### Requirement
Extract all lines from the data beneath that include the word "None".

### Data lines
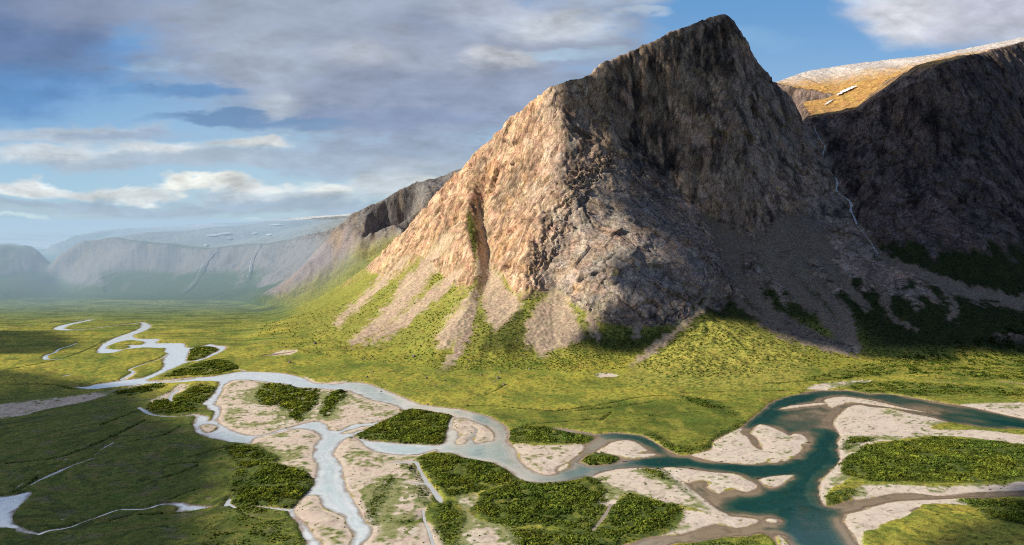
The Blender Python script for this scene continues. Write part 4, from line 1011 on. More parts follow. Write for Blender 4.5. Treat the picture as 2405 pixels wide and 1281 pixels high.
def scatter(points, scale, warm, lum, templ):
    """all bushes of a mass as one mesh; points (n,3)"""
    V_, Q_, C_ = [], [], []; off = 0
    pick = rng.integers(0, len(templ), len(points)); rot = rng.uniform(0, 6.283, len(points)); hh = rng.uniform(.8, 1.2, len(points))
    for k, (v, q, tone) in enumerate(templ):
        s = np.where(pick == k)[0]
        if not len(s): continue
        c_, s_ = np.cos(rot[s])[:, None], np.sin(rot[s])[:, None]; sc2 = scale[s][:, None]
        vx = (v[None, :, 0]*c_-v[None, :, 1]*s_)*sc2+points[s][:, 0:1]; vy = (v[None, :, 0]*s_+v[None, :, 1]*c_)*sc2+points[s][:, 1:2]
        vz = v[None, :, 2]*sc2*hh[s][:, None]+points[s][:, 2:3]
        V_.append(np.stack([vx, vy, vz], -1).reshape(-1, 3))
        Q_.append((q[None]+(np.arange(len(s))*len(v))[:, None, None]+off).reshape(-1, 4)); off += len(s)*len(v)
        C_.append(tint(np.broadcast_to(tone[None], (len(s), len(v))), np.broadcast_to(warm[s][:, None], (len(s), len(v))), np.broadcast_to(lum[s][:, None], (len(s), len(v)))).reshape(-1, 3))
    return np.concatenate(V_), np.concatenate(Q_), np.concatenate(C_)
def jitter(x0, x1, y0, y1, cell):
    gx_, gy_ = np.meshgrid(np.arange(x0, x1, cell), np.arange(y0, y1, cell))
    p = np.stack([gx_.ravel(), gy_.ravel()], -1)
    return p+rng.uniform(-.5, .5, p.shape)*cell
def lookup(F, p):
    r = np.clip(np.searchsorted(D, p[:, 1]), 0, F.shape[0]-1); c = np.clip(np.searchsorted(U, p[:, 0]/p[:, 1]), 0, NC-1)
    return F[r, c]
thick_pts = []
for den, hf, poly in THICK:
    P = plan(poly)
    far_ = P[:, 1].mean() > 1350
    p = jitter(P[:, 0].min()-4, P[:, 0].max()+4, max(P[:, 1].min(), 640)-4, P[:, 1].max()+4, 3.6 if far_ else 2.5)
    inside = np.zeros(len(p), bool)
    sx_, sy_ = p[:, 0]+fbm2(p[:, 0]/14, p[:, 1]/14, 3, 311)*6+rng.normal(0, 1.6, len(p)), p[:, 1]+fbm2(p[:, 0]/14+7, p[:, 1]/14, 3, 313)*9+rng.normal(0, 2.2, len(p))
    for i in range(len(P)):
        a, b = P[i-1], P[i]
        inside ^= ((a[1] > sy_) != (b[1] > sy_)) & (sx_ < a[0]+(sy_-a[1])*(b[0]-a[0])/((b[1]-a[1]) or 1e-9))
    p = p[inside]
    cl = fbm2(p[:, 0]/26, p[:, 1]/26, 3, 301)
    keep = (lookup(Wfull, p) < -1.2) & (rng.random(len(p)) < np.clip(den*1.05+cl*(1.3-den)*1.4, 0, 1)) & (cl > -.42*den)
    p = p[keep]; cl = cl[keep]
    s = np.exp(rng.normal(.50, .30, len(p)))*hf*(1+cl*.45)*(.55+.45*sstep(-2, 13, lookup(TS, p)))*(1.35 if far_ else 1.)
    thick_pts.append(np.column_stack([p, lookup(VZ, p)-.25, s, np.full(len(p), hf)]))
TP = np.concatenate(thick_pts)
# shrub fringes along runnels and loose bushes on bars and meadow
p = jitter(-900, 1500, 640, 2300, 4.2)
gl_ = lookup(gln, p)*lookup(fl, p)
keep = (gl_ > .4) & (lookup(Wfull, p) < -1)
p1 = p[keep][rng.random(keep.sum()) < .75]
p = jitter(-700, 1400, 640, 1900, 7.0)
sm_ = lookup(sandm, p); nn = fbm2(p[:, 0]/60, p[:, 1]/60, 3, 303)
keep = (lookup(fl, p) > .5) & (lookup(Wfull, p) < -2.5) & (lookup(thick, p) < .1) & (rng.random(len(p)) < np.where(sm_ > .5, np.where(p[:, 0] > 150, .008, .03), .05)*np.clip(.4+nn*3.5, 0, 4)*np.where((sm_ < .5) & (p[:, 0] < -250), .3, 1))
p2 = p[keep]
p = jitter(-700, 1400, 640, 1900, 4.0); ts_ = lookup(TS, p)          # stragglers round the thickets
keep = (ts_ < 0) & (ts_ > -24) & (lookup(Wfull, p) < -1.5) & (lookup(fl, p) > .5) & (rng.random(len(p)) < .30*np.exp(ts_/9)*np.clip(.6+fbm2(p[:, 0]/25, p[:, 1]/25, 2, 317)*1.5, 0, 2))
p2 = np.concatenate([p2, p[keep]])
p = jitter(-1100, 2000, 1450, 2500, 5.5)                      # brush on the lower slopes
vb = lookup(veg*(1-scree), p)*(lookup(Z, p) > 7)
dens = vb*np.clip(.25+lookup(brush, p)*.5+fbm2(p[:, 0]/90, p[:, 1]/90, 3, 305)*.45+lookup(veg_o, p)*.3, 0, 1)
dens *= np.where(lookup(PX, p) > 1000, 1., .4)
p3 = p[rng.random(len(p)) < dens*.8]
SP_ = np.concatenate([p1, p2, p3])
small = np.column_stack([SP_, lookup(VZ, SP_)-.2, np.concatenate([rng.uniform(1.1, 2.1, len(p1)), rng.uniform(.7, 1.5, len(p2)), rng.uniform(1.0, 2.4, len(p3))])])
log('bushes', len(TP), len(small), len(p1), len(p2), len(p3))
# the 300 bushes that show largest stand as things of their own
inv = (np.abs(TP[:, 0]/TP[:, 1]) < .63) & (proj(TP[:, 0], TP[:, 1], TP[:, 2])[1] < 1279)
size = np.where(inv, TP[:, 3]/TP[:, 1], 0)
order = np.argsort(-size); near_i = order[:300]; rest = np.ones(len(TP), bool); rest[near_i] = False
warmf = lambda p: np.clip(.35+fbm2(p[:, 0]/70, p[:, 1]/70, 3, 307)*.6+sstep(100, -300, p[:, 0])*.25+rng.normal(0, .12, len(p)), 0, 1)
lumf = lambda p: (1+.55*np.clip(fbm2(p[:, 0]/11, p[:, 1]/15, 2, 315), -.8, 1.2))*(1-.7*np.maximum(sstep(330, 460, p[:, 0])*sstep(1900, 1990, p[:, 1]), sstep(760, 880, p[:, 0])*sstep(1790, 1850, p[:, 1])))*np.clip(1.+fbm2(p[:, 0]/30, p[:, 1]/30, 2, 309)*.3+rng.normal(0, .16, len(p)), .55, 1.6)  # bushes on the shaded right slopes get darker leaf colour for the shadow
R_ = TP[rest]
v_, q_, c_ = scatter(R_[:, :3], R_[:, 3], warmf(R_), lumf(R_), TEMPL)
o = link('willow_thicket', mesh_from('willow_thicket', v_, q_, M_LEAF, {'Col': c_}, False)); tag(o, 'dense dark green willow thickets covering the river islands', 'shrubs', kind='stuff')
v_, q_, c_ = scatter(small[:, :3], small[:, 3], np.clip(warmf(small)+.25, 0, 1), lumf(small)*1.15, SMALL)
o = link('slope_brush', mesh_from('slope_brush', v_, q_, M_LEAF, {'Col': c_}, False)); tag(o, 'low green brush dotted over meadow and lower slopes', 'brush', kind='stuff')
tm = []
for k, (v, q, tone) in enumerate(TEMPL):
    for j in range(2):
        w_ = np.full(len(v), .3+.3*j); tm.append(mesh_from('willow_shrub', v, q, M_LEAF, {'Col': tint(tone, w_, np.full(len(v), .9+.25*j))}, False))
def shrub_place(x, y):
    px, py = proj(x, y, 0.)
    if px < 860: return ('bushy green willow in the thicket left of the pale middle channel', 'willows left of the pale channel') if px < 740 else ('low green willow on the pale gravel bars of the middle channel', 'willows on the gravel bars')
    if px < 1100: return 'green willow bush on the narrow strip beside the small pale stream', 'willows beside the small stream'
    if px < 1402: return 'dark green willow bush in the large thicket at the bottom centre', 'willows of the bottom centre thicket'
    if px < 1615: return 'dark green willow bush on the rounded thicket right of the brown side channel', 'willows of the rounded thicket'
    if px < 1840: return 'yellow green bush on the grassy islet at the bottom edge', 'bushes on the bottom islet'
    return 'dark willow bush on the right bank of the teal river', 'willows on the right bank'
base = {}
for i in near_i:
    x_, y_, z_, s, hf = TP[i]
    k = int(rng.integers(0, len(tm)))
    if k in base: o = base[k].copy(); COL.objects.link(o)
    else: o = link('willow_shrub', tm[k]); base[k] = o
    o.location = (x_, y_, z_); o.scale = (s, s, s*rng.uniform(.85, 1.2)); o.rotation_euler = (0, 0, rng.uniform(0, 6.28))
    lb, gp = shrub_place(x_, y_); tag(o, lb, 'shrub', gp)
log('shrubs')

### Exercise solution
        c_, s_ = np.cos(rot[s])[:, None], np.sin(rot[s])[:, None]; sc2 = scale[s][:, None]
        vx = (v[None, :, 0]*c_-v[None, :, 1]*s_)*sc2+points[s][:, 0:1]; vy = (v[None, :, 0]*s_+v[None, :, 1]*c_)*sc2+points[s][:, 1:2]
        vz = v[None, :, 2]*sc2*hh[s][:, None]+points[s][:, 2:3]
        Q_.append((q[None]+(np.arange(len(s))*len(v))[:, None, None]+off).reshape(-1, 4)); off += len(s)*len(v)
        C_.append(tint(np.broadcast_to(tone[None], (len(s), len(v))), np.broadcast_to(warm[s][:, None], (len(s), len(v))), np.broadcast_to(lum[s][:, None], (len(s), len(v)))).reshape(-1, 3))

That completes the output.